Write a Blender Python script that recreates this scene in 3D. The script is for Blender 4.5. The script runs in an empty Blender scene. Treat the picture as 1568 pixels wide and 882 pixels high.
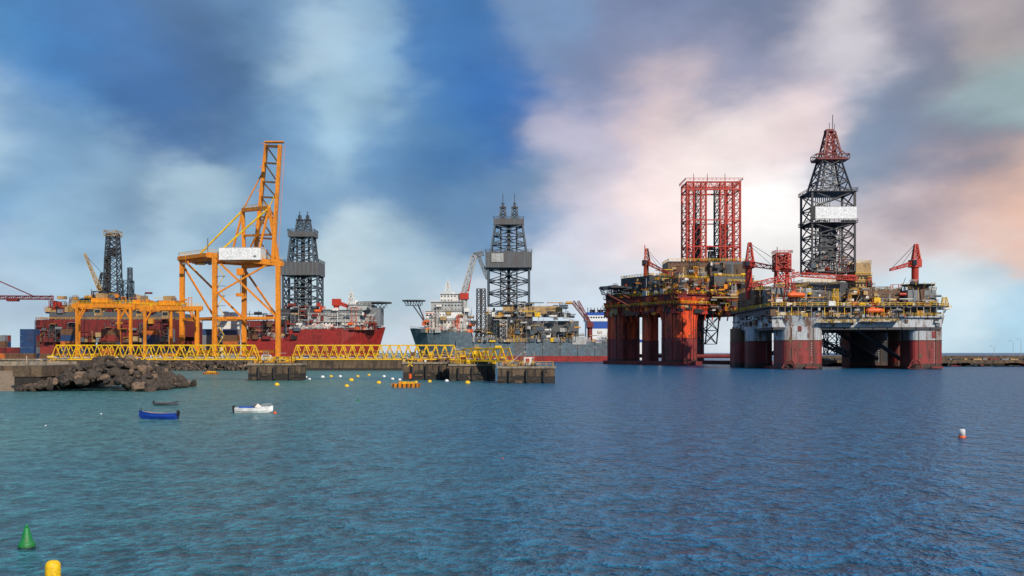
import bpy, math, random, bmesh
from mathutils import Vector, Matrix, noise as mnoise
F=1524.4; H=7.0; HY=540.0; CX=784.0
def PX(px,D): return (px-CX)/F*D
def PZ(py,D): return H+(HY-py)/F*D
scene=bpy.context.scene
scene.view_settings.view_transform='Standard'; scene.view_settings.look='None'; scene.view_settings.exposure=0; scene.view_settings.gamma=1
# ------------------------------------------------------------------ materials
def srgb(c):
    return tuple(((v/255)/12.92 if v/255<=0.04045 else ((v/255+0.055)/1.055)**2.4) for v in c)
def newmat(name):
    m=bpy.data.materials.new(name); m.use_nodes=True
    nt=m.node_tree; b=nt.nodes['Principled BSDF']; return m,nt,b
def paint(name,col,rough=0.55,dirt=(0.09,0.045,0.025),amt=0.45,scale=0.35,streak=0.25,lo=0.47,hi=0.66):
    m,nt,b=newmat(name); N=nt.nodes; L=nt.links
    tc=N.new('ShaderNodeTexCoord'); mp=N.new('ShaderNodeMapping'); mp.inputs['Scale'].default_value=(1,1,streak)
    L.new(tc.outputs['Object'],mp.inputs['Vector'])
    n1=N.new('ShaderNodeTexNoise'); n1.inputs['Scale'].default_value=scale; n1.inputs['Detail'].default_value=6; n1.inputs['Roughness'].default_value=0.72
    L.new(mp.outputs[0],n1.inputs['Vector'])
    r=N.new('ShaderNodeMapRange'); r.inputs[1].default_value=lo; r.inputs[2].default_value=hi; r.inputs[3].default_value=0; r.inputs[4].default_value=amt
    L.new(n1.outputs['Fac'],r.inputs[0])
    mx=N.new('ShaderNodeMixRGB'); mx.inputs[1].default_value=(*col,1); mx.inputs[2].default_value=(*dirt,1)
    L.new(r.outputs[0],mx.inputs[0])
    n2=N.new('ShaderNodeTexNoise'); n2.inputs['Scale'].default_value=scale*5; n2.inputs['Detail'].default_value=2
    L.new(tc.outputs['Object'],n2.inputs['Vector'])
    mr=N.new('ShaderNodeMapRange'); mr.inputs[1].default_value=0.3; mr.inputs[2].default_value=0.7; mr.inputs[3].default_value=0.68; mr.inputs[4].default_value=1.15
    L.new(n2.outputs['Fac'],mr.inputs[0])
    vm=N.new('ShaderNodeVectorMath'); vm.operation='SCALE'
    L.new(mx.outputs[0],vm.inputs[0]); L.new(mr.outputs[0],vm.inputs['Scale'])
    L.new(vm.outputs[0],b.inputs['Base Color'])
    b.inputs['Roughness'].default_value=rough
    return m
MT={}
def mk(k,*a,**kw): MT[k]=paint(k,*a,**kw)
mk('orange_paint',(0.78,0.25,0.004),amt=0.45,scale=0.5)
mk('yellow_paint',(0.82,0.49,0.004),amt=0.4,scale=0.8)
mk('amber_paint',(0.58,0.26,0.02),amt=0.6)
mk('red_paint',(0.52,0.028,0.010),amt=0.5)
mk('bright_red',(0.78,0.075,0.008),amt=0.94,dirt=(0.085,0.014,0.008),scale=0.26,streak=0.10,lo=0.44,hi=0.57)
mk('dark_red',(0.19,0.018,0.014),amt=0.7,dirt=(0.04,0.016,0.013))
mk('antifoul',(0.30,0.030,0.026),amt=0.92,dirt=(0.075,0.028,0.018),scale=0.4,streak=0.12,lo=0.44,hi=0.60)
mk('tide_stain',(0.085,0.035,0.022),amt=0.95,dirt=(0.02,0.016,0.012),scale=0.7,streak=0.3,lo=0.42,hi=0.58)
mk('white_paint',(0.74,0.72,0.68),amt=0.5,dirt=(0.28,0.18,0.10))
mk('clean_white',(0.80,0.80,0.79),amt=0.1,dirt=(0.4,0.38,0.35))
mk('pale_grey',(0.42,0.43,0.42),amt=0.6,dirt=(0.18,0.11,0.06),scale=0.3)
mk('column_grey',(0.44,0.47,0.49),amt=0.95,dirt=(0.15,0.065,0.028),scale=0.40,streak=0.09,lo=0.48,hi=0.60)
mk('deck_grey',(0.50,0.52,0.53),amt=0.85,dirt=(0.17,0.085,0.04),scale=0.6,streak=0.3,lo=0.5,hi=0.64)
mk('grey_paint',(0.19,0.205,0.22),amt=0.4)
mk('band_grey',(0.10,0.105,0.11),amt=0.5)
mk('steel_dark',(0.038,0.043,0.050),amt=0.5)
mk('steel_blue',(0.06,0.09,0.115),amt=0.3)
mk('black',(0.012,0.013,0.015),amt=0.2)
mk('hull_slate',(0.10,0.15,0.185),amt=0.5,scale=0.1)
mk('hull_red',(0.30,0.016,0.012),amt=0.6,scale=0.12,dirt=(0.08,0.012,0.012))
mk('brown_rust',(0.14,0.068,0.032),amt=0.6)
mk('tan_paint',(0.45,0.29,0.12),amt=0.6)
mk('boat_blue',(0.006,0.06,0.42),amt=0.15,scale=2)
mk('blue_paint',(0.01,0.08,0.38),amt=0.2)
mk('green_paint',(0.003,0.22,0.045),amt=0.35,scale=3)
mk('buoy_yellow',(0.90,0.54,0.004),amt=0.15,scale=3)
mk('container_blue',(0.015,0.05,0.14)); mk('container_red',(0.24,0.03,0.02)); mk('container_orange',(0.5,0.13,0.02))
mk('glass_dark',(0.02,0.03,0.04),rough=0.15,amt=0.0)
mk('orange_red',(0.80,0.11,0.006),amt=0.3)
mk('concrete',(0.29,0.24,0.175),amt=0.85,dirt=(0.09,0.065,0.045),scale=0.5,rough=0.9)
mk('concrete_wet',(0.030,0.024,0.019),amt=0.7,dirt=(0.010,0.009,0.008),scale=0.8,rough=0.8)
mk('concrete_brown',(0.15,0.10,0.06),amt=0.9,dirt=(0.03,0.024,0.019),scale=0.6,rough=0.9,lo=0.42,hi=0.62)
mk('quay_ground',(0.24,0.21,0.17),amt=0.4,dirt=(0.1,0.09,0.08),scale=0.1,rough=0.9)
mk('sand',(0.30,0.21,0.13),amt=0.5,dirt=(0.14,0.10,0.07),scale=0.5,rough=0.95)
mk('rock',(0.075,0.054,0.040),amt=0.9,dirt=(0.016,0.014,0.013),scale=0.7,streak=1,rough=0.9)
mk('rock_pale',(0.21,0.135,0.085),amt=0.85,dirt=(0.04,0.03,0.024),scale=0.7,streak=1,rough=0.9)
mk('rubber',(0.02,0.02,0.02),amt=0.1)
# ------------------------------------------------------------------ mesh builder
class Obj:
    def __init__(s,name,origin=(0,0,0),M=None):
        s.name=name; s.o=Vector(origin); s.parts={}; s.M=M or Matrix.Identity(4); s.cur=None
    def part(s,n):
        s.cur=s.parts.setdefault(n,{'v':[],'f':[],'m':[],'mats':[]}); return s
    def add(s,vs,fs,mat):
        if s.cur is None: s.part('body')
        c=s.cur
        if mat not in c['mats']: c['mats'].append(mat)
        mi=c['mats'].index(mat); o=len(c['v'])
        c['v'].extend([s.M@Vector(v) for v in vs])
        for f in fs: c['f'].append([i+o for i in f]); c['m'].append(mi)
    def bx(s,x0,x1,y0,y1,z0,z1,mat):
        v=[(x0,y0,z0),(x1,y0,z0),(x1,y1,z0),(x0,y1,z0),(x0,y0,z1),(x1,y0,z1),(x1,y1,z1),(x0,y1,z1)]
        s.add(v,[(3,2,1,0),(4,5,6,7),(0,1,5,4),(1,2,6,5),(2,3,7,6),(3,0,4,7)],mat)
    def box(s,c,d,mat): s.bx(c[0]-d[0]/2,c[0]+d[0]/2,c[1]-d[1]/2,c[1]+d[1]/2,c[2]-d[2]/2,c[2]+d[2]/2,mat)
    def cyl(s,a,b,r0,r1=None,mat='steel_dark',n=8,ph=0.0,ell=1.0):
        a=Vector(a); b=Vector(b); r1=r0 if r1 is None else r1
        d=b-a
        if d.length<1e-6: return
        d.normalize()
        up=Vector((0,0,1)) if abs(d.z)<0.95 else Vector((0,1,0))
        u=d.cross(up).normalized(); w=u.cross(d)
        v=[];
        for c,r in ((a,r0),(b,r1)):
            for i in range(n):
                t=2*math.pi*i/n+ph; v.append(c+u*(r*math.cos(t))+w*(r*math.sin(t)*ell))
        f=[(i,(i+1)%n,n+(i+1)%n,n+i) for i in range(n)]+[tuple(range(n-1,-1,-1)),tuple(range(n,2*n))]
        s.add(v,f,mat)
    def beam(s,a,b,w,mat,h=None):
        s.cyl(a,b,w*0.7071,None,mat,4,math.pi/4,ell=(h/w if h else 1.0))
    def prism(s,poly,z0,z1,mat,poly2=None):
        n=len(poly); poly2=poly2 or poly
        v=[(x,y,z0) for x,y in poly]+[(x,y,z1) for x,y in poly2]
        f=[(i,(i+1)%n,n+(i+1)%n,n+i) for i in range(n)]+[tuple(range(n-1,-1,-1)),tuple(range(n,2*n))]
        s.add(v,f,mat)
    def rcol(s,cx,cy,hx,hy,r,z0,z1,mat,k=1.0):
        def P(q):
            p=[]
            for (sx,sy,a0) in ((1,1,0),(-1,1,90),(-1,-1,180),(1,-1,270)):
                for j in range(5):
                    t=math.radians(a0+j*22.5)
                    p.append((cx+q*(sx*(hx-r)+r*math.cos(t)),cy+q*(sy*(hy-r)+r*math.sin(t))))
            return p
        s.prism(P(1),z0,z1,mat,P(k))
    def lattice(s,cx,cy,lv,leg,br,mat,bays=1,x=True):
        L=[]
        for i in range(len(lv)-1):
            for j in range(bays):
                t=j/bays; L.append(tuple(lv[i][k]*(1-t)+lv[i+1][k]*t for k in range(3)))
        L.append(lv[-1])
        def C(l): z,hx,hy=l; return [(cx-hx,cy-hy,z),(cx+hx,cy-hy,z),(cx+hx,cy+hy,z),(cx-hx,cy+hy,z)]
        for i in range(len(L)):
            c=C(L[i])
            for k in range(4): s.beam(c[k],c[(k+1)%4],br,mat)
            if i+1<len(L):
                d=C(L[i+1])
                for k in range(4):
                    s.beam(c[k],d[k],leg,mat)
                    s.beam(c[k],d[(k+1)%4],br,mat)
                    if x: s.beam(c[(k+1)%4],d[k],br,mat)
    def truss(s,a,b,w,h,n,ch,br,mat,w1=None,h1=None):
        a=Vector(a);b=Vector(b);d=(b-a).normalized()
        up=Vector((0,0,1)) if abs(d.z)<0.95 else Vector((0,1,0))
        u=d.cross(up).normalized(); v=u.cross(d); w1=w1 or w; h1=h1 or h
        R=[]
        for i in range(n+1):
            t=i/n; c=a.lerp(b,t); W=w*(1-t)+w1*t; Hh=h*(1-t)+h1*t
            R.append([c+u*W/2-v*Hh/2,c+u*W/2+v*Hh/2,c-u*W/2+v*Hh/2,c-u*W/2-v*Hh/2])
        for i in range(n+1):
            for k in range(4):
                s.beam(R[i][k],R[i][(k+1)%4],br,mat)
                if i<n:
                    s.beam(R[i][k],R[i+1][k],ch,mat)
                    if (i+k)%2: s.beam(R[i][k],R[i+1][(k+1)%4],br,mat)
                    else: s.beam(R[i][(k+1)%4],R[i+1][k],br,mat)
    def rail(s,pts,h,mat,w=0.12,step=3.0):
        for a,b in zip(pts[:-1],pts[1:]):
            a=Vector(a);b=Vector(b); n=max(1,int((b-a).length/step)); U=Vector((0,0,h))
            s.beam(a+U,b+U,w,mat); s.beam(a+U*0.5,b+U*0.5,w*0.8,mat)
            for i in range(n+1):
                p=a.lerp(b,i/n); s.beam(p,p+U,w,mat)
    def railbox(s,x0,x1,y0,y1,z,h,mat,w=0.12,step=3.0):
        s.rail([(x0,y0,z),(x1,y0,z),(x1,y1,z),(x0,y1,z),(x0,y0,z)],h,mat,w,step)
    def clutter(s,seed,x0,x1,y0,y1,z0,z1,n,mats,u=3.0):
        R=random.Random(seed)
        for i in range(n):
            m=R.choice(mats); x=R.uniform(x0,x1); y=R.uniform(y0,y1); t=R.random()
            zt=z0+(z1-z0)*(R.random()**1.7)
            if t<0.30:
                w=R.uniform(.4,1.6)*u; d=R.uniform(.4,1.4)*u; h=R.uniform(.3,1.1)*u
                zb=z0 if R.random()<.5 else max(z0,zt-h)
                s.box((x,y,zb+h/2),(w,d,h),m)
                if R.random()<.5: s.railbox(x-w/2,x+w/2,y-d/2,y+d/2,zb+h,u*.35,R.choice(mats),u*.045,u*.6)
            elif t<0.48:
                s.beam((x,y,z0),(x,y,zt+u*.6),u*R.uniform(.05,.14),m)
            elif t<0.62:
                l=R.uniform(1,4)*u; r=u*R.uniform(.05,.12)
                s.cyl((x,y,zt),(min(x+l,x1),y,zt),r,r,m,6)
            elif t<0.70:
                l=R.uniform(1,3)*u; s.beam((x,y,z0),(min(x+l,x1),y,zt),u*.08,m)
            elif t<0.86:
                w=R.uniform(.6,1.6)*u; d=R.uniform(.5,1.2)*u
                s.lattice(x,y,[(z0,w/2,d/2),(max(zt,z0+u),w/2,d/2)],u*.08,u*.05,m,bays=max(1,int((zt-z0)/u)),x=R.random()<.4)
                if R.random()<.6: s.box((x,y,max(zt,z0+u)+u*.05),(w*1.2,d*1.2,u*.1),R.choice(mats))
            elif t<0.93:
                r=R.uniform(.25,.6)*u
                s.cyl((x,y,z0),(x,y,z0+u*R.uniform(.6,1.6)),r,r,m,10)
            else:
                r=R.uniform(.2,.45)*u; s.cyl((x,y,zt),(x+u*1.5,y,zt),r,r,m,10)
    def finish(s,smooth=False):
        names=list(s.parts); single=len(names)==1; root=None
        if not single:
            root=bpy.data.objects.new(s.name,None); root.location=s.o; scene.collection.objects.link(root)
            root.empty_display_size=1
        for n in names:
            c=s.parts[n]; me=bpy.data.meshes.new(s.name+'_'+n)
            me.from_pydata([tuple(v-s.o) for v in c['v']],[],c['f'])
            for m in c['mats']: me.materials.append(MT[m])
            me.polygons.foreach_set('material_index',c['m'])
            if smooth: me.polygons.foreach_set('use_smooth',[True]*len(me.polygons))
            me.update()
            ob=bpy.data.objects.new(s.name if single else n,me); scene.collection.objects.link(ob)
            if single: ob.location=s.o; root=ob
            else: ob.parent=root
        return root
def place(x,y,z=0,rz=0): return Matrix.Translation((x,y,z))@Matrix.Rotation(rz,4,'Z')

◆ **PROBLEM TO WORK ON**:
Copy each line that contains the word "scene".

◆ **THE RESULT**:
Write a Blender Python script that recreates this scene in 3D. The script is for Blender 4.5. The script runs in an empty Blender scene. Treat the picture as 1568 pixels wide and 882 pixels high.
scene=bpy.context.scene
scene.view_settings.view_transform='Standard'; scene.view_settings.look='None'; scene.view_settings.exposure=0; scene.view_settings.gamma=1
            root=bpy.data.objects.new(s.name,None); root.location=s.o; scene.collection.objects.link(root)
            ob=bpy.data.objects.new(s.name if single else n,me); scene.collection.objects.link(ob)